Education: M.S. candidate, automotive and manufacturing engineering, University of Michigan; B.S., mechanical engineering, University of Puerto Rico at Mayagüez
Growing up in Humacao, Puerto Rico, Keysha M. Camps Figueroa’s parents engrained a spirit of perseverance in their young daughter, something she demonstrated when she raised her own funds to attend an engineering leadership conference during high school. That experience fueled her passion for science and motivated her to pursue Mechanical Engineering at the University of Puerto Rico at Mayagüez.
If anyone exemplifies the importance of internships in developing a successful career path, it’s Keysha Camps. In her freshman year at UPRM, she interned at Lockheed Martin in their energy initiatives program, where she learned how engineering can positively impact the environment. She returned to Lockheed Martin the next summer as a Manufacturing Technology Intern for the F-35 program, where she learned how technologies positively affect the quality and speed of manufacturing.
It was her internships at General Motors, however, that directly led to her current position. Starting as a Brake Component Development Intern, then moving to become a Fuel Development Intern, Ms. Camps demonstrated her value to GM by implementing a condensing system that generated $26,000 in annual savings.
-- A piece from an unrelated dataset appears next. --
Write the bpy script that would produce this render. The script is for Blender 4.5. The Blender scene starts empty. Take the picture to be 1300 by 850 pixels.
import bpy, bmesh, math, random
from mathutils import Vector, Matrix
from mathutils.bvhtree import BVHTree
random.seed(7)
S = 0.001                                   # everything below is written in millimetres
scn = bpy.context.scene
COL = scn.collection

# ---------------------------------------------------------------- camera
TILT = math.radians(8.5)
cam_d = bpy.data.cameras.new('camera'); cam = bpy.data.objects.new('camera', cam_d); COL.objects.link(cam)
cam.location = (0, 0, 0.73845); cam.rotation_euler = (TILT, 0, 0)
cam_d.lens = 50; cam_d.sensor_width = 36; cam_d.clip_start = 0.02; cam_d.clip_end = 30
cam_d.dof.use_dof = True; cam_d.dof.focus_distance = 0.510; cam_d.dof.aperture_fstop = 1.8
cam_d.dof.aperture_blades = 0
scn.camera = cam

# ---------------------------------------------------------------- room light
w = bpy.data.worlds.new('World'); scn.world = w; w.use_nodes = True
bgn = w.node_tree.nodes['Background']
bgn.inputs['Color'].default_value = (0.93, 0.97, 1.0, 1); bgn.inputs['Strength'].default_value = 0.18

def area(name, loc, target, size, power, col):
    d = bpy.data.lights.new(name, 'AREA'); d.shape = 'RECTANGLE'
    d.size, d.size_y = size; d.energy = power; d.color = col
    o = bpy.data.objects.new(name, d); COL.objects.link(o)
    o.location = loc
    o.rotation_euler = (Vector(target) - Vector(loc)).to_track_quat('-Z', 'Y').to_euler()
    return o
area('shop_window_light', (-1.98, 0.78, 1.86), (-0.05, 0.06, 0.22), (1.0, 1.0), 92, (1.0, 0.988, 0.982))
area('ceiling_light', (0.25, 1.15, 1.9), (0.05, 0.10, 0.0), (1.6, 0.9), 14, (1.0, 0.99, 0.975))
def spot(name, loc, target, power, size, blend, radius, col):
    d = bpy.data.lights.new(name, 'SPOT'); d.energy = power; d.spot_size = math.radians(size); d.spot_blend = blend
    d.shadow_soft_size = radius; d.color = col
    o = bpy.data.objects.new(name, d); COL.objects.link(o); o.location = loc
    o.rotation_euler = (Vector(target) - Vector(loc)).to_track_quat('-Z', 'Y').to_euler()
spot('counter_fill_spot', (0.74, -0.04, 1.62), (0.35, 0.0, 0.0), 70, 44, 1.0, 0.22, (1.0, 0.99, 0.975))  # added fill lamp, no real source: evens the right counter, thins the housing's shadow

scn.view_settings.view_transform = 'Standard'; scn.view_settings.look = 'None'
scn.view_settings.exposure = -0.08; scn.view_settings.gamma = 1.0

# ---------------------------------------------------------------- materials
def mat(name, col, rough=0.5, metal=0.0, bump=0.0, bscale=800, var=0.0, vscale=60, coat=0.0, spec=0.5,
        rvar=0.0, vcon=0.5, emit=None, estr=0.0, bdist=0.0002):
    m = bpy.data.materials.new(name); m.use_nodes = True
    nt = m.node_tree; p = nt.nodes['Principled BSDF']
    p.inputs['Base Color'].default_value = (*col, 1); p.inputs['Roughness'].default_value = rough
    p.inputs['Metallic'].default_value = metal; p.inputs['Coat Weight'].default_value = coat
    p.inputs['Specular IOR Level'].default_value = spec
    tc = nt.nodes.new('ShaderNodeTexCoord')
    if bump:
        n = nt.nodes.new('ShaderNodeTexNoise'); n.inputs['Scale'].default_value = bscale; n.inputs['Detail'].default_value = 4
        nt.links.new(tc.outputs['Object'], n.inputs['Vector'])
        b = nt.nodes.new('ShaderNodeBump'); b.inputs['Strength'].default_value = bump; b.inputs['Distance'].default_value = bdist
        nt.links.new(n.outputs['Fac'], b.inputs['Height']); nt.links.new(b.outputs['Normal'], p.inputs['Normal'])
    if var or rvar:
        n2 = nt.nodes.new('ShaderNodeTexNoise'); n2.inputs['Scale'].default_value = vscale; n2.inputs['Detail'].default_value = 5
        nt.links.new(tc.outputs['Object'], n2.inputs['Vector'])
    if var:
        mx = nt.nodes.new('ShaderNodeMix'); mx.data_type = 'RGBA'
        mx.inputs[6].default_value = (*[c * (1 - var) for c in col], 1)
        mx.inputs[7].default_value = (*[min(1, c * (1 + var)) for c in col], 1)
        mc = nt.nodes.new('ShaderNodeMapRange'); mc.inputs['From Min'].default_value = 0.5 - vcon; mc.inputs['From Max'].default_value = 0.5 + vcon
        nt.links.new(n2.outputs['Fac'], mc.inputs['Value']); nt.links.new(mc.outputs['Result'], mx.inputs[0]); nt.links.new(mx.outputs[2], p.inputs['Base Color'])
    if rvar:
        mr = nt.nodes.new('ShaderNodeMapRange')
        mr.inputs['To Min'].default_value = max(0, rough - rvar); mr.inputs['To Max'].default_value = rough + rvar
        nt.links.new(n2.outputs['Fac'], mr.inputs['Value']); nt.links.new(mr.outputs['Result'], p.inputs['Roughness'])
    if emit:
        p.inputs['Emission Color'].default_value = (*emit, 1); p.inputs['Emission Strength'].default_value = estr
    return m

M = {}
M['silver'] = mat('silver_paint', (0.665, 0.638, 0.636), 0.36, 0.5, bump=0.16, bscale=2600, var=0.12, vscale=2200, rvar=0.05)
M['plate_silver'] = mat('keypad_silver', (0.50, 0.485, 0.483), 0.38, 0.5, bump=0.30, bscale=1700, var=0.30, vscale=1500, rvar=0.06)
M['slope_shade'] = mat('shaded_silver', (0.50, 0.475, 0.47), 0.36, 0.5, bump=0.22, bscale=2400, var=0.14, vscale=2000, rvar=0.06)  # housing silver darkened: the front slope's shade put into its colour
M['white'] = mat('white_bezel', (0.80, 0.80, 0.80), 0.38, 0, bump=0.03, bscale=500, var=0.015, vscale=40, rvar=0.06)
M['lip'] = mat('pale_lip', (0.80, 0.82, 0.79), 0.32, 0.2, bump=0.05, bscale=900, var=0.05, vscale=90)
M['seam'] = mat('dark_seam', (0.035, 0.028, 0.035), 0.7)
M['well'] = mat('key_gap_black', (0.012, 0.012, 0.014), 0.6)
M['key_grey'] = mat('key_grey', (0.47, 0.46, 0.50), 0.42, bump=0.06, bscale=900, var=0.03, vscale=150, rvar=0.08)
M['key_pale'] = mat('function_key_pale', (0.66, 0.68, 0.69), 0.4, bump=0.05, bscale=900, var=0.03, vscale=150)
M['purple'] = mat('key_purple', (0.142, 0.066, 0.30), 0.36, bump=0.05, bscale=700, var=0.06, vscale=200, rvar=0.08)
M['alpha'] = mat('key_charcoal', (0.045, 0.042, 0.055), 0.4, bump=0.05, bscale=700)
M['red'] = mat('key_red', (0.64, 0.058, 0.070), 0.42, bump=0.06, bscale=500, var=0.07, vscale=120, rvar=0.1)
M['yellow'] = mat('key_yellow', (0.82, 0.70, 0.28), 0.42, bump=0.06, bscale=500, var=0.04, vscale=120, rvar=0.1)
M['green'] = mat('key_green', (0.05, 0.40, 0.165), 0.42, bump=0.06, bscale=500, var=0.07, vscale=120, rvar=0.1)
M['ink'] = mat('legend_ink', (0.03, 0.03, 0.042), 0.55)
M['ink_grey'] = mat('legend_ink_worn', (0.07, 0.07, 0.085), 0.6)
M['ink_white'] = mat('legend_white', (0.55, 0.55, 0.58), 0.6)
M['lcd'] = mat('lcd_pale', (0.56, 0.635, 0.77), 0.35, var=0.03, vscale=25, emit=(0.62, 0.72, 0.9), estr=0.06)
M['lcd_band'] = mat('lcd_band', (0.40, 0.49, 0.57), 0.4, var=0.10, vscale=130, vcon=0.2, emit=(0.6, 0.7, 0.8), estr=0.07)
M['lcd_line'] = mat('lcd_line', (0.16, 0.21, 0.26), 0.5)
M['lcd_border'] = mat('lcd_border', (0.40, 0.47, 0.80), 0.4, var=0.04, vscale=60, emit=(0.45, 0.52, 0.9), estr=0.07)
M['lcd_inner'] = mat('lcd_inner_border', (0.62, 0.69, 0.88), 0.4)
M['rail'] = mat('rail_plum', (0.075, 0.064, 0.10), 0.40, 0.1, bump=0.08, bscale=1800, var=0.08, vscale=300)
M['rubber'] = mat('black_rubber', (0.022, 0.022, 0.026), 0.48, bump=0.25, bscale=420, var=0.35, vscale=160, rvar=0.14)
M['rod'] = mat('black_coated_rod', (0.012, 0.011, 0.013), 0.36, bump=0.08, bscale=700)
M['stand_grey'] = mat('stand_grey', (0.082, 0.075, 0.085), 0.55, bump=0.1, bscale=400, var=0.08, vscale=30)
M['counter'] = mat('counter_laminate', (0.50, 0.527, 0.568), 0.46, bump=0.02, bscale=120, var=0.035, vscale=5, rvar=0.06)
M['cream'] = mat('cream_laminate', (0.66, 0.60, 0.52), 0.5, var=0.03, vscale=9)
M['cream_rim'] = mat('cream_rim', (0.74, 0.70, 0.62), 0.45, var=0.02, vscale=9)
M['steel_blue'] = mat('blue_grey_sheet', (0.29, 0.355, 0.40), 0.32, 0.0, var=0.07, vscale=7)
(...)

She quickly fell in love with the automotive industry, with its fast-paced environment and highly technical work. Ms. Camps joined General Motors full-time after graduation, and almost immediately she was assigned to crucial safety-related areas of vehicle design. She worked as a fuel development engineer, then moving onto roles in fuel design and brake performance. Her stellar performance led to a promotion to Assistant Program Engineering Manager in the Full Size Truck Division.
Today, Ms. Camps works at the cutting edge of the most exciting area of the automotive industry: self driving cars. In her current roll, she is a critical program team member responsible for executing GM’s first entry into this breakthrough area of technology, including specifying engineering/program requirements, setting cost targets, evaluating designs, supporting vehicle builds, and achieving program deliverables on-time and with excellence. Ms. Camps also exercises technical direction over other engineers and provides leadership to engineering support personnel and the cross-functional team. Her role requires a high level of independent judgment, indirect leadership capability and the ability to navigate in a highly evolving business space.
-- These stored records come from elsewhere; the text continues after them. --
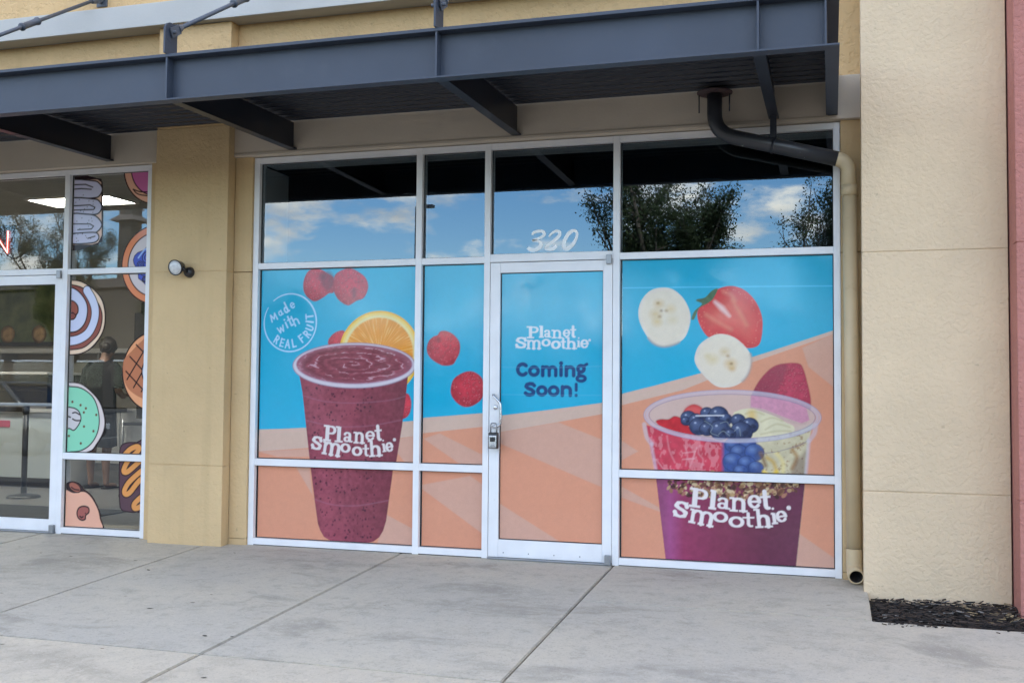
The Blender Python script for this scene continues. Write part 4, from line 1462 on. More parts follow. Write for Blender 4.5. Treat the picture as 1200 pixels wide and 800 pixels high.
def paint_door(cv):
    paint_scene(cv)
    logo(cv, [((0.2802, 1.6917), (0.3703, 1.6048)), ((0.3715, 1.6953), (0.4083, 1.6089)), ((0.4078, 1.6663), (0.4635, 1.6086)), ((0.4669, 1.6658), (0.5472, 1.6038)), ((0.5506, 1.6688), (0.6057, 1.6115)), ((0.6052, 1.6888), (0.6513, 1.6075)),
              ((0.1908, 1.6140), (0.2815, 1.5315)), ((0.2784, 1.5934), (0.3876, 1.5250)), ((0.3916, 1.6009), (0.4595, 1.5434)), ((0.4636, 1.5881), (0.5350, 1.5246)), ((0.5345, 1.6002), (0.5770, 1.5282)), ((0.5720, 1.6117), (0.6556, 1.5243)), ((0.6550, 1.6112), (0.6807, 1.5384)), ((0.6804, 1.5950), (0.7424, 1.5302)), ((0.7408, 1.5972), (0.7572, 1.5786))],
         [0] * 15, col(214, 220, 226))
    D_ = col(0, 60, 116)
    z3 = lambda a, b: (a, b)
    for ch, b0, b1 in (('C', (0.1996, 1.4259), (0.2916, 1.3274)), ('o', (0.2929, 1.4047), (0.3788, 1.3266)), ('m', (0.3879, 1.4049), (0.5134, 1.3260)), ('i', (0.5191, 1.4324), (0.5580, 1.3262)), ('n', (0.5657, 1.4052), (0.6454, 1.3260)), ('g', (0.6492, 1.4202), (0.7337, 1.2866)),
                       ('S', (0.2601, 1.2823), (0.3541, 1.1835)), ('o', (0.3555, 1.2606), (0.4377, 1.1832)), ('o', (0.4423, 1.2612), (0.5271, 1.1841)), ('n', (0.5361, 1.2619), (0.6222, 1.1838)), ('!', (0.6311, 1.2798), (0.6727, 1.1831))):
        letter(cv, SANS, ch, qbox(b0, b1), D_, 1.48)
    for v in (430, 463):
        cv.line([(0.0654, 1.3943), (0.4234, 1.3888), (0.8405, 1.4021)] if v == 430 else [(0.0673, 1.1932), (0.4888, 1.1911), (0.8415, 1.1946)], .004, col(110, 185, 220), .35, .008)


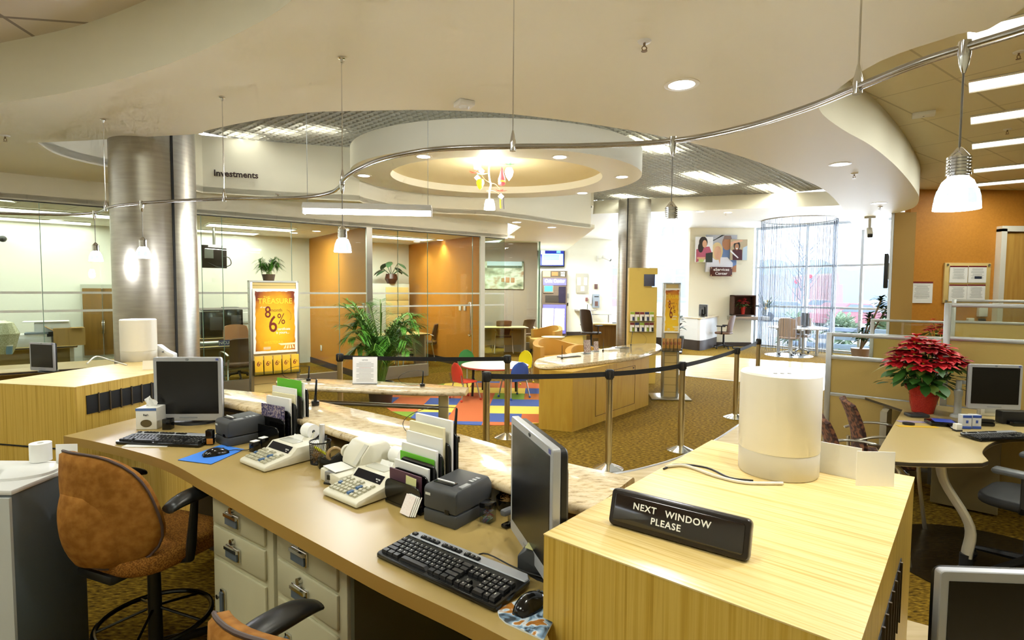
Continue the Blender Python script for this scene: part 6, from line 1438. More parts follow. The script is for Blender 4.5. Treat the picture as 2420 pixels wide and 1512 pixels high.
# wall television seen from behind, desk group beside the column
p = og(500, 1.9, 0); a1, a2 = axy(476, 578, p, GD), axy(536, 634, p, GD); t = thing('wall_television', 'dark television seen from behind, hanging in the left office by the column', 'television', (a1 + a2) / 2, AG - 0.2); W = Vector((a2.x - a1.x, a2.y - a1.y)).length; Hh = abs(a1.z - a2.z)
B().box((0, 0, 0), (W, 0.1, Hh), mat('tv_back', 0x2c1d16, 0.5), bev=0.01).build('case', None, t); B().box((-W * 0.2, -0.07, 0.05), (W * 0.35, 0.06, Hh * 0.4), mat('tv_bracket', 0x8f8f88, 0.4)).build('bracket', None, t)
B().cyl((0, 0.02, Hh / 2), (0, 0.02, 2.9 - t.location.z), 0.025, steel, 8).build('ceiling_pole', None, t)
b = B(); b.tube(smooth([(W * 0.3, -0.06, 0.0), (W * 0.6, -0.1, -0.02), (W * 0.65, -0.08, -0.15), (W * 0.2, -0.07, -0.2), (-0.1, -0.06, -0.12)], 4), 0.008, black_p, 5); b.build('cable', None, t)
c = og(545, 2.7); desk('maple back desk with black printers, left office by the column', c, 2.3, 0.6, AG)
for px, w_, hh, lb in ((498, 0.44, 0.52, 'black printer on the back desk, left one next to the column'), (545, 0.36, 0.56, 'tall black printer with a paper tray, right one on the back desk')):
    prn('office_printer', lb, og(px, 2.7, 0.74), (w_, 0.45, hh), blackg, AG, 'printer', (('tray', (0, 0, hh + 0.03), (w_ * 0.8, 0.4, 0.03), dgrey_p), ('front_plate', (0.05, -0.228, hh * 0.55), (w_ * 0.5, 0.02, hh * 0.5), mat('print_plate', 0x3a3a3c, 0.3))))
prn('copier', 'white copier with a rounded cover behind the mesh chair in the left office', og(582, 2.75, 0.74), (0.32, 0.45, 0.5), white_p, AG, 'copier', (('cover', (0, 0, 0.53), (0.36, 0.4, 0.06), white_p), ('slot', (0, -0.23, 0.3), (0.26, 0.02, 0.05), lite)))
p = az(532, 826, 0.74); desk('maple front desk with a blue NCUA plate, left office by the column', og(530, 1.0), 1.7, 0.7, AG)
p = og(531, 0.75, 0.74); t = thing('desk_sign', 'small blue NCUA plate on the office desk by the column', 'sign', p, AG); B().box((0, 0, 0.05), (0.22, 0.012, 0.1), mat('ncua_blue', 0x2f4480, 0.4)).build('plate', None, t); text('NCUA', 0.075, W_, t, (0, -0.0075, 0.05))
p = og(557, 0.75, 0.74); o = B().box((0, 0, 0.03), (0.15, 0.03, 0.06), white_p).build('card_holder', None, None, p, AG); prop(o, 'small white card holder beside the NCUA plate', 'holder')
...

Despite her high-profile position in the most important new division of General Motors, Ms. Camps still finds ample time to both study for her Master’s Degree in global automotive and manufacturing engineering at the University of Michigan, and to give back to the community in the Detroit area she now calls home. She is the chief engineer of the Mercy Midnight Storm All Girls FIRST Robotics team at the Robotics Engineering Center of Detroit – a program through the Detroit Hispanic Development Corporation. She spends at least 300 hours each year working with girls from the predominantly Hispanic Southwest Detroit and surrounding areas and has created a powerhouse, diverse team of strong young women who are now entering top universities to study engineering. With Ms. Camps as an inspiration, they have a clear role model to emulate.